一次元アリたちは二次元アリに従い、また先に進めるようになる。
ところが今度はアリたちは、横に延々と続く壁にぶつかってしまう。
二次元アリも壁の向こうに行けない。
二次元アリにとっても世界の終わりだ。
そこに、上下にも進める「三次元アリ」がやってきて、壁を登って、壁の向こう側に行けることを教えてくれる。
アリたちの世界はまた続く・・・。
アニメの野口聡一氏のいわんとするのは、上から見たり、下から見たりする、つまり別の視点から見ることが新しい解決策につながる。宇宙に人間が行くことは、たんに遠くの星に行くということではなく、新しい視点で地球の問題を見ることだということだった。
アニメの野口氏は言っていなかったが、宇宙飛行士は三次元アリの中でも羽がついて飛べる特別なアリだともいえる。
シンプルながら、いろいろ連想をかきたてられるたとえ話だと思う。
自分は何次元アリか
さて、自分は何次元アリだろう?
わたしについて言うと、現実的なところでは、外国暮らしをしながら、日本人の自分が「一次元アリ」だったことに気づくことは多い。
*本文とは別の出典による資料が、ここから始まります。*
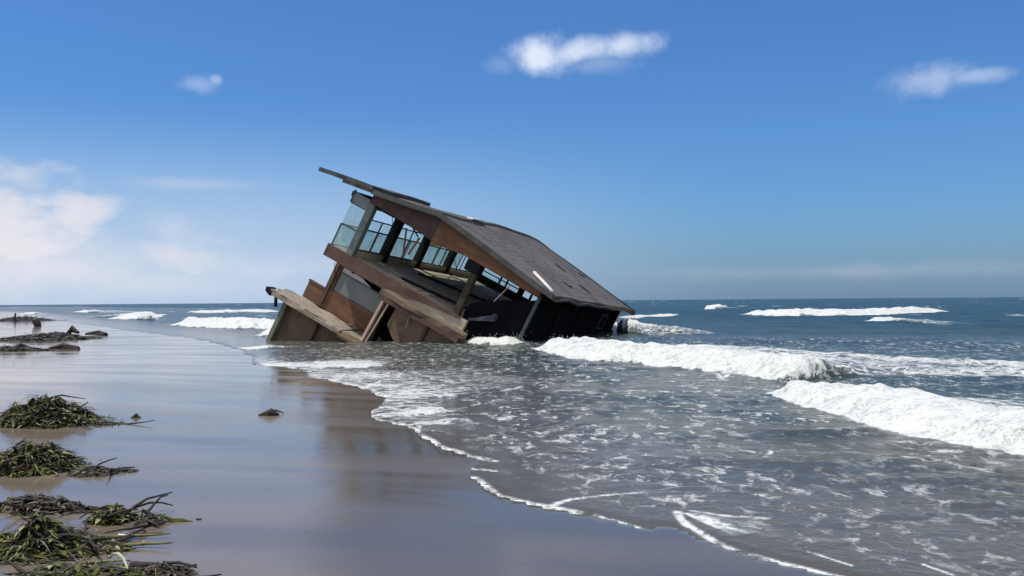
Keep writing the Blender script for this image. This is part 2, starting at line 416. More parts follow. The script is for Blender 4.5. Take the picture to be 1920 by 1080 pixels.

日本人としての常識を守り、直線の道からはみ出さないように気をつけながらきっちり歩いていて、ふと周りを見ると、誰も線の上を歩いていない。「あ、右か左っていうのも有りなんだ!」「え、さらに上や下にも行っていいの?」という体験は無数にある。
仕事に関連していえば、自分が精神分析を受けたことで、多少なりとも「一次元アリ」を脱したと思えるし、「一次元アリ」の世界観の中で苦しんでいるクライエントと仕事をすることもある。
一次元アリの世界観で苦しんでいる人は、直線の道の、前か後ろにしか行けないと思い込んでいるので、障害物が置かれて直進できないとなると「世界の終わり」がやってくる。
道を外れて、右や左に進むこと、まして上や下にまで動いてもいいなんて想像もつかない。そんな想像をした瞬間に、こんな感じの人に叱られるのだ。
指を振りながら、正当論で責めてくるこの人に、「道は前後にしか続いていないわよ。まっすぐ前だけ見て進みなさい。それができないあなたは負け犬ね。」と断言されると、ぐうの音も出ない。
いうまでもなく、この人は、わたしたち自身の中にもいる。精神分析用語では超自我といわれる、自分の中の厳しい検閲機能である。(超自我については別ページで解説した。)
いちばん書きたかったことにまだたどりついていないのに、すっかり長くなってしまったので、ここでいったん終わろう。
余談だが、このコラムを書いているとき、日本語のわからない外国人夫がわたしのパソコンをのぞきこみ、上のコメンテーターを指差して、「あ、これ君にそっくり!」と言って通り過ぎて行った。